Переход от последних гражданских войн Республики к принципату Августа не отменил установившейся связи поэзии с понятием otium, но резко изменил само ощущение этого otium’a. Otium стал из частного дела общественным делом: это то, чего лишен был римский народ во время раздоров и что было возвращено ему победою миротворца-Августа. В программной I эклоге Вергилия Титир в первых же строках говорит: О Meliboee, deus nobis haec otia fecit (I, 6: «О Мелибей, это бог сотворил нам такие досуги…»), а Гораций начинает не менее программную оду II, 16 строками: Otium divos rogat… Otium bello furiosa Thrace, otium Medi pharetra decori… («Мира у богов просит мореход… Мира просит Фракия, буйствующая войною, мира – мидийцы, красующиеся колчанами…). Ощущение исторической катастрофы, мысли о конце света и о новом его возрождении вызывают представления о «золотом веке» (4-я эклога) и Блаженных островах (16‐й эпод), а с ними – о присущей «золотому веку» праздности, otium, когда земля и боги сами все дают людям; это входит в пропагандистскую мифологию новой власти. «Досуг» становится всенародным благом, и поэзия, причастная «досугу», оказывается интересна всем.

Это было подготовлено не только преходящей волной общественного настроения, но и устойчивым расширением культурной подготовки читающей публики.
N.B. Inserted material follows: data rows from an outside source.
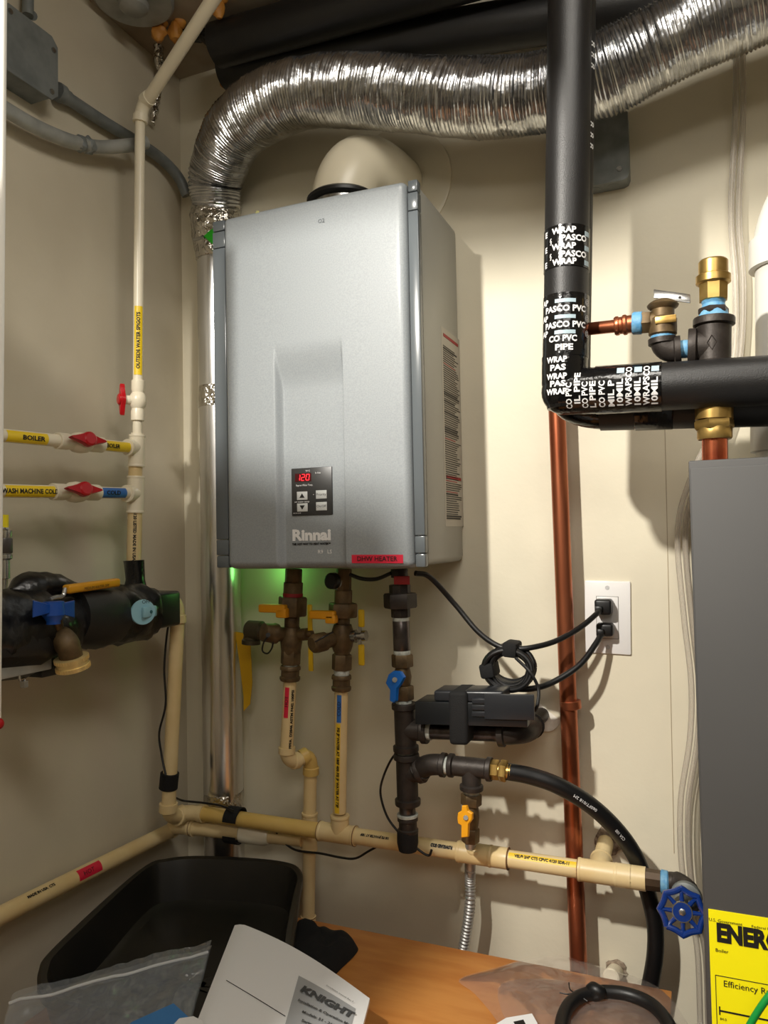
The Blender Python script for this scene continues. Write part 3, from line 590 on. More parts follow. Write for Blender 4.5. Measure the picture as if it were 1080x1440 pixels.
# boiler stub below the insulated pipe
bs = thing('boiler_riser', 'bright copper and brass union rising from the boiler top', 'pipe', Q(1005, 650, YR))
rb0 = Q(1005, 650, YR); rb0.z = Q(968, 648, -.445).z + .0005; obj('copper_stub', pipe_mb(rb0, Q(1005, 610, YR), PR(Q(1005, 630, YR), 34), 28), COPB, bs)
mb = MB().lathe(Q(1005, 618, YR), Q(1004, 560, YR), [(0, .0185), (.002, .0195), (.014, .0195), (.016, .0185)], 28); hexa(mb, Q(1005, 604, YR), Q(1004, 590, YR), .0225); mb.lathe(Q(1004, 590, YR), Q(1004, 560, YR), [(0, .021), (.03, .021)], 24); obj('union', mb, BRAS, bs)
# ================================================================ BOILER
YB = -0.445; bxl = Q(968, 648, YB).x; bzt = Q(968, 648, YB).z
boil = thing('boiler', 'tall grey sheet metal boiler cabinet at the right edge', 'boiler', (bxl + .19, -0.25, 0.3))
obj('cabinet', MB().box((bxl + .2, (YB - .03) / 2, (bzt + .3) / 2), (.4, -YB - .03, bzt - .3), bev=.0018), CASE, boil)
obj('front_panel', MB().box((bxl + .2, YB + .001, (bzt + .32) / 2 - .002), (.398, .004, bzt - .33), bev=.0018), CASE, boil)
obj('foot_rail', MB().box((bxl + .2, -.24, .15), (.36, .36, .3), bev=.003), mat('stand_black', (40, 40, 40), .6), boil)
yf = YB - .0016
ea = Q(996, 1278, yf); ew = .133; eh = .187; 
en = obj('energy_label', MB().box((ea.x + ew / 2, yf, ea.z - eh / 2), (ew, .0008, eh)), ENY, boil, label='yellow energy rating label with bold black heading')
def EP(px, py): return Q(px, py, yf - .0004)
tx = MB(); 
p = EP(1005, 1314); flat_text(tx, 'ENERGYGUIDE', V((ea.x + .0065 + .0605, p.y, EP(1040, 1317).z)), XR, ZU, .0235, bold=.0013, width=.121)
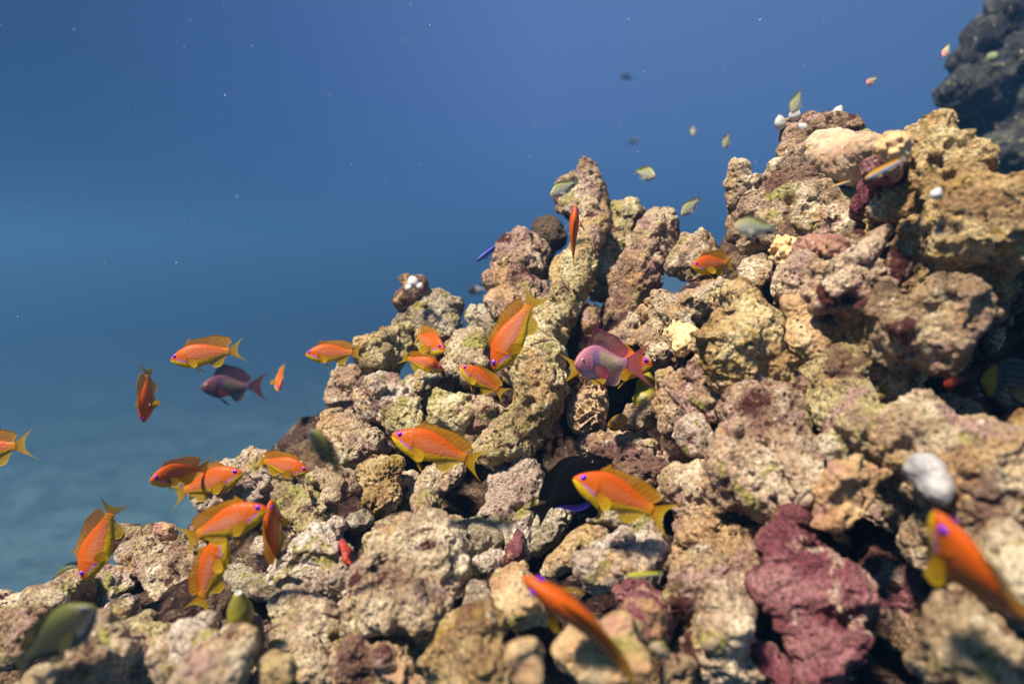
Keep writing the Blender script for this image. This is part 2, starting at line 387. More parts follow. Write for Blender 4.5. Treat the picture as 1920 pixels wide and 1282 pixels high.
ROOTD = 0.055
def rock(name, cat, label, mat, ch, dz=0.0, style='rubble', group=None, root=True, vox=None, amp=1.0):
    finger = name in ('coral_column', 'coral_branch')
    seed = abs(hash((ch[0][0], ch[0][1], len(ch)))) % 100000
    C, R = chain_balls(ch, dz, 0.0 if style in ('smooth', 'nub', 'ruffle') else 1.0, seed, finger)
    rg = np.random.default_rng(seed+1)
    dm = D(ch[0][0], ch[0][1])+dz; rmax = max(R)
    if style == 'nub':
        n0 = len(C)
        for i in range(n0):
            for j in range(30):
                u = rg.normal(size=3); u /= np.linalg.norm(u)
                if u[1] > 0.5: continue
                tip = C[i]+u*R[i]*rg.uniform(1.0, 1.45)
                for t in (0.55, 0.7, 0.85, 1.0): C.append(C[i]*(1-t)+tip*t); R.append(R[i]*(0.21 if t == 1 else 0.15))
        R = [r*0.75 if i < n0 else r for i, r in enumerate(R)]
    if root and style != 'nub':                         # foot that reaches back into the bedrock
        k = int(np.argmax(R)); c0, r0 = C[k], R[k]
        dirv = CF*0.85-np.array((0, 0, 0.55)); dirv /= np.linalg.norm(dirv)
        for t in (0.45, 0.9, 1.35):
            C.append(c0+dirv*(ROOTD*t+r0*0.4)); R.append(r0*(0.80-0.15*t))
    if vox is None: vox = float(np.clip(0.00105*dm/0.6*(1.0 if dm > 0.47 else 1.4), 0.0008, 0.003))
    if style == 'nub': vox = 0.0007
    kk = min(0.0040, rmax*0.2)
    if style != 'nub': R = [max(r-kk*0.45, r*0.7) for r in R]
    v, q = blob(C, R, vox, kk if style != 'nub' else 0.0007)
    lab = np.arange(len(v))
    for it in range(60):                     # keep the largest connected piece
        old = lab.copy(); m_ = lab[q].min(1)
        for e_ in range(4): np.minimum.at(lab, q[:, e_], m_)
        lab = lab[lab]
        if (lab == old).all(): break
    if lab.any():
        big_ = np.bincount(lab).argmax(); kv = lab == big_; q = q[kv[q[:, 0]]]
        re_ = np.cumsum(kv)-1; v = v[kv]; q = re_[q].astype(np.int32)
    org = np.mean(C, 0)
    if style in ('rubble', 'ridged'):
        a = amp*min(1.0, rmax/0.016)*(0.85 if finger else 1.0)
        w = np.stack([fbm(v, 24, s, 2) for s in (40, 50, 60)], 1)*(0.0060 if finger else 0.0105)*a; v = v+w.astype(np.float32)
        w = np.stack([fbm(v, 62, s, 2) for s in (140, 150, 160)], 1)*0.0030*a; v = v+w.astype(np.float32)
        n = vnormals(v, q)
        wv = v+0.004*np.stack([vnoise(v, 95, s) for s in (1, 2, 3)], 1)
        h = 0.0030*fbm(v, 45, 71, 4)+(0.0066 if finger else 0.0082)*(0.42-np.abs(fbm(v, 38, 74, 5, 0.55)))*sstep(-0.45, 0.35, fbm(v, 13, 79, 2))
        bigr = float(np.clip((rmax-0.008)/0.012, 0.15, 1))*(0.35 if finger else 1.0)
        h += bigr*(0.012*(0.36-np.abs(fbm(v, 19, 174, 4, 0.5)))+0.004*fbm(v, 26, 176, 2))
        A1, A2, IA = worley(wv+0.006*np.stack([vnoise(v, 40, s) for s in (11, 12, 13)], 1), 36, 33)                      # craggy blocks with creases
        h += 0.0058*(0.45-A1)+0.0062*(IA-0.5)*sstep(0.0, 0.22, A2-A1)
        h += 0.0026*(0.35-np.abs(fbm(v, 105, 81, 4)))*sstep(-0.2, 0.5, fbm(v, 20, 88, 2)+0.25)
        F1, F2, ID = worley(v+0.003*np.stack([vnoise(v, 150, s) for s in (1, 2, 3)], 1), 130, 91)
        h -= 0.0045*sstep(0.42, 0.10, F1)*(ID > 0.80)
        G1, G2, IG = worley(wv, 36, 95)
        h -= 0.011*min(1.0, dm/0.55)**2*sstep(0.34, 0.12, G1)*(IG > 0.80)
        h += 0.0019*fbm(v, 210, 97, 3, 0.65)
        if style == 'ridged':
            H1, H2, IH = worley(v+0.002*np.stack([vnoise(v, 120, s) for s in (4, 5, 6)], 1), 210, 19)
            h += 0.0036*sstep(0.30, 0.04, H2-H1)
        v = v+n*(h*a)[:, None].astype(np.float32)
    elif style == 'ruffle':
        n = vnormals(v, q)
        H1, H2, IH = worley((v+0.0030*np.stack([vnoise(v, 110, s) for s in (4, 5, 6)], 1)), 180, 19)
        v = v+n*(0.0072*sstep(0.20, 0.02, H2-H1)-0.001)[:, None].astype(np.float32)
    elif style == 'smooth':
        n = vnormals(v, q)
        h = 0.0028*fbm(v, 55, 71, 3)+0.0006*fbm(v, 260, 77, 2)
        v = v+n*(h*amp)[:, None].astype(np.float32)
    else:
        n = vnormals(v, q); v = v+n*(0.0004*fbm(v, 400, 3, 2))[:, None].astype(np.float32)
    return tag(mesh_obj(name, v, q, M[mat], origin=org), label, cat, group)

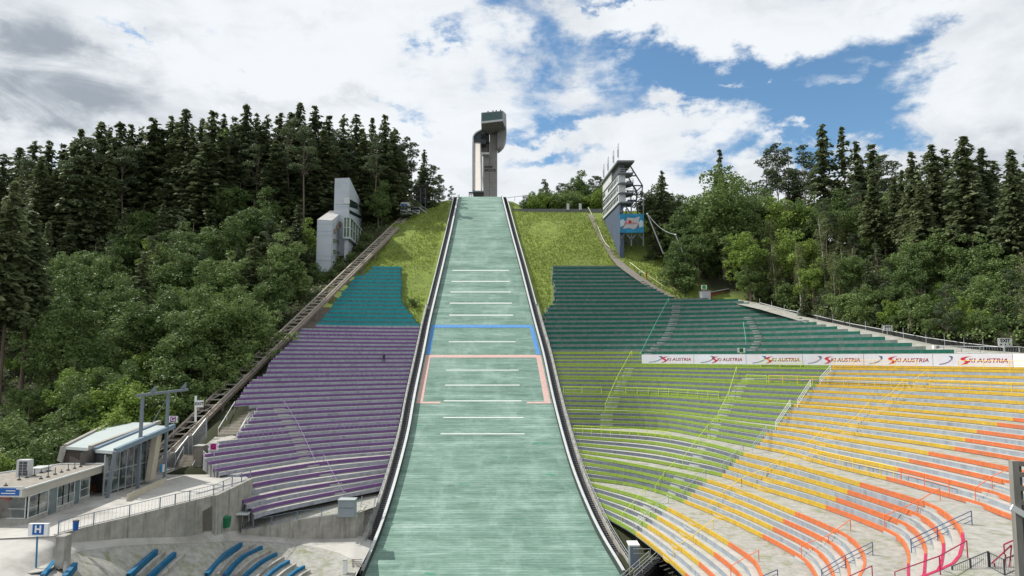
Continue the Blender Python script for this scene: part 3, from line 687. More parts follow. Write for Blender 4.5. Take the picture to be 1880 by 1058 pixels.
# ------------------------------------------------------------------ terrace fittings
def famgrid(fam):
    ps = np.arange(-22.3, 22.1, .15); G = np.array([fam(p) for p in ps]); return ps, G
GR = {1: famgrid(famR), -1: famgrid(famL)}
def zst(side, p):
    rows = RS if side > 0 else LS; return np.array([next((r[2] for r in reversed(rows[:-1]) if r[0] <= q + 1e-6), q) for q in np.atleast_1d(p)])
def onS(side, u, v, h=1.0):
    ps, G = GR[side]; z = zst(side, ps)[:, None] + h; x = G[..., 0]; y = G[..., 1]
    uu, vv = proj(x, y, z); d = (uu - u) ** 2 + (vv - v) ** 2; d[y < 10] = 1e9
    i, j = np.unravel_index(np.argmin(d), d.shape); return ps[i], j / (NT - 1.0)
def surf(side, p, t, h=0):
    P = (famR if side > 0 else famL)(p); q = at(P, np.array([t]))[0]; return (q[0], q[1], float(zst(side, p)[0]) + h)
def handrail(side, pts, m, label, h=1.0, bars=0, posts=1, group='handrails on the terrace stairways', r=.035):
    st = [onS(side, u, v, h) for u, v in pts]; w = [surf(side, p, t, 0) for p, t in st]
    base = w[-1]; o = thing('handrail', label, 'handrail', base, group)
    mb = MB(); top = [(a[0], a[1], a[2] + h) for a in w]; mb.pipe(top, r, 6); mb.build('rail', m, o)
    for k in range(bars):
        mb = MB(); mb.pipe([(a[0], a[1], a[2] + h * (k + 1) / (bars + 1)) for a in w], r * .8, 5); mb.build('rail', m, o)
    for a in w:
        mb = MB(); mb.tube((a[0], a[1], a[2] - .3), (a[0], a[1], a[2] + h), r * 1.1, 6); mb.build('post', m, o)
    return o
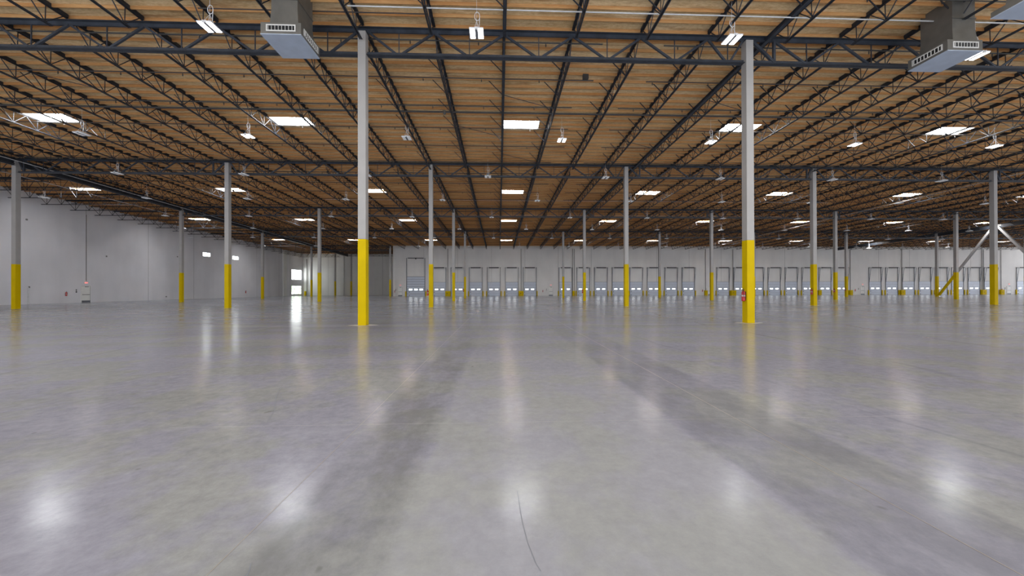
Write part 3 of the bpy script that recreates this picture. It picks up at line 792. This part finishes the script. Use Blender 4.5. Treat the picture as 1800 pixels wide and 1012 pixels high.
# on the left faces of columns (rot -90: faces -x)
h = CB/2+.006
for (row, k, z0, lab) in ((0, 1, .98, 'red fire extinguisher on the near right column'), (1, 0, 1.0, 'red fire extinguisher on the slim column before the tall door'),
                    (1, 2, 1.0, 'red fire extinguisher on the second row column right of the near right column'), (2, 2+1, 1.0, 'red fire extinguisher on the third row column beside the slim far pair'),
                    (2, 1, 1.0, 'red fire extinguisher on the third row column right of the central doors'), (3, 4, 1.1, 'red fire extinguisher on the fourth row column by the yellow guard'),
                    (3, 0, 1.1, 'red fire extinguisher on the fourth row column left of centre')):
    extinguisher((kx(k)-h, ROWY[row]+(-.06 if row == 0 else -.09), z0), -math.pi/2, lab)
for a in (-22.3, 11.85, 49.15, 86.05, 122.65):
    nm = {-22.3: 'left of the tall door', 11.85: 'near the centre of the dock wall', 49.15: 'behind a third row column', 86.05: 'between the right-hand dock door groups', 122.65: 'at the far right'}[a]
    f = exit_set(a, WALLY, 0, nm)
    extinguisher(f(-1.85 if a > -20 else -1.2, .85), 0, 'red fire extinguisher, exit %s' % nm)
f = exit_set(LEFTX, 46.25, math.pi/2, 'on the left wall')
extinguisher((LEFTX, 44.2, .85), math.pi/2, 'red fire extinguisher on the left wall beside the exit')
extinguisher((LEFTX, 74.2, .85), math.pi/2, 'red fire extinguisher on the left wall beyond the high windows')
tag(obj('conduit', MB().tube([(LEFTX+.02, 46.33, 2.7), (LEFTX+.02, 46.33, 11.0)], .022, 6), 'gap'), 'thin grey conduit rising from the exit sign on the left wall', 'pipe')
tag(obj('downpipe', MB().tube([(LEFTX+.06, 40.8, 0), (LEFTX+.06, 40.8, 1.95)], .04, 8), 'white_pipe'), 'short pale pipe on the left wall behind the leftmost column', 'pipe')
for (y, z, lab) in ((40.7, 9.3, 'upper small grey box on the left wall near the leftmost column'), (40.9, 1.9, 'lower small grey box on the left wall near the leftmost column'),
                    (58.9, 6.9, 'small grey box high on the left wall before the high windows'), (48.6, 6.0, 'small grey box on the left wall right of the exit'), (57.0, .5, 'small grey outlet low on the left wall')):
    tag(obj('wall_box', MB().box(LEFTX, LEFTX+.06, y-.07, y+.07, z-.09, z+.09), 'gap'), lab, 'box', 'small wall boxes')
# corner bollard and pipe by the far left windows
bo = thing('bollard', 'small bright yellow bollard in the far left corner', 'bollard', (-50.7, 94.5, 0))
obj('post', MB().tube([(0, 0, 0), (0, 0, 1.05), (0, 0, 1.15), (0, 0, 1.18)], [.26, .26, .18, .02], 14), 'yellow', bo)
tag(obj('downpipe', MB().tube([(-50.7, 95.2, 0), (-50.7, 95.2, 9.6)], .09, 8), 'gap'), 'grey pipe in the far left corner behind the bollard', 'pipe')
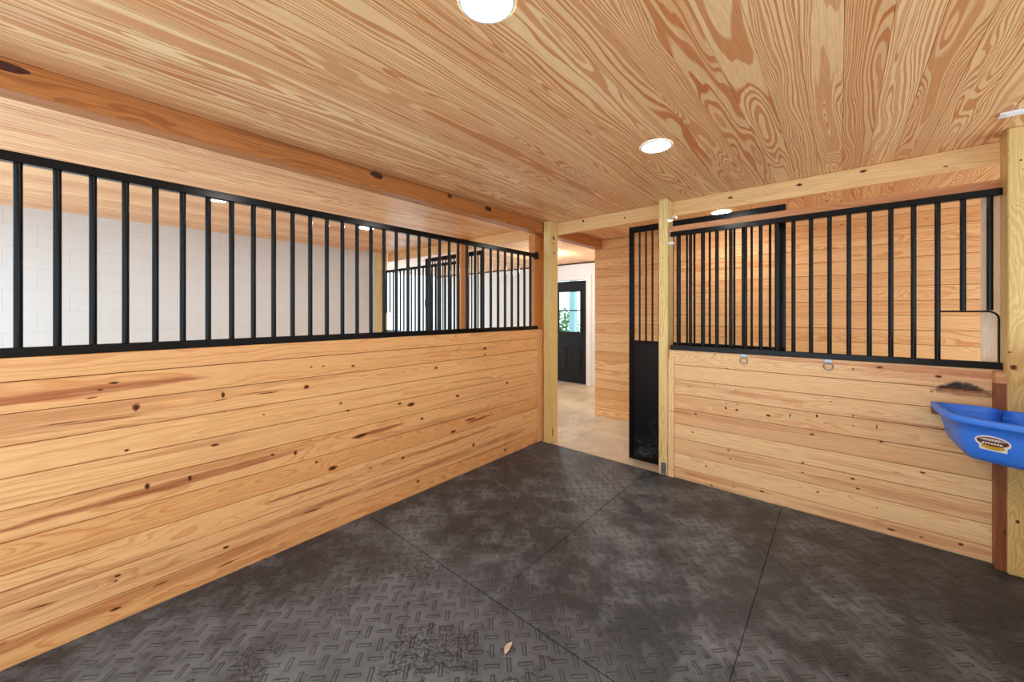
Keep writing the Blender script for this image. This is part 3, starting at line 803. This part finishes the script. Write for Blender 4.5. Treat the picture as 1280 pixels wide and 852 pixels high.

Укрепившаяся в Риме система образования незаметно делала свое дело: к концу I века до н. э., по-видимому, уже все население Рима было практически грамотным: за помпейскими граффити I века н. э. чувствуется уже долгая привычка выражать свои эмоции письменно (зато сельский люд, rusticitas, оставался нарицательно невежествен еще при Квинтилиане. – II, 20, 6). А надстройка над грамотностью, интерес к словесному искусству, стала достоянием не только той образованной верхушки, которая составляла публику предыдущего периода, но и достаточно широких средних слоев городского населения, прежде довольствовавшегося школой и театром. Только запросами этого нового круга публики можно объяснить появление двух новых форм распространения поэзии – библиотеку и рецитацию: и то, и другое было рассчитано на тех любителей, для которых покупка книги была не по средствам.

Образцами для публичных библиотек были, во-первых, разумеется, библиотеки греческих городов (в том числе такие, как геркуланская школьная библиотека эпикурейской литературы), во-вторых же, те римские частные библиотеки, хозяева которых охотно допускали туда посторонних (как Лукулл – см.: Плутарх, «Лукулл», 42). Первую в Риме публичную библиотеку открыл Азиний Поллион в атрии Свободы в 39 году (Плиний Старший, XXXV, 10); вторую, по его примеру, – Август в новопостроенном храме Аполлона Палатинского в 28 году; третья была открыта в портике Октавии. Образцами для публичных рецитаций были, во-первых, школьные декламации, во-вторых же, домашние рецитации в кругу друзей; а толчком к их распространению могла стать такая внешняя причина, как упадок книжного дела в Риме в конце 30‐х годов, когда конфликт Октавиана и Антония нарушил подвоз папируса из Египта. Первым устроителем публичных рецитаций был опять-таки Азиний Поллион («он первый из римлян стал оглашать свои сочинения в присутствии публики». – Сенека, «Контроверсии», IV, пролог, 2; видимо, это были оба его жанра, трагедия и история, ставшие в рецитациях традиционными раньше других. – Ср.: Светоний, «Август», 89).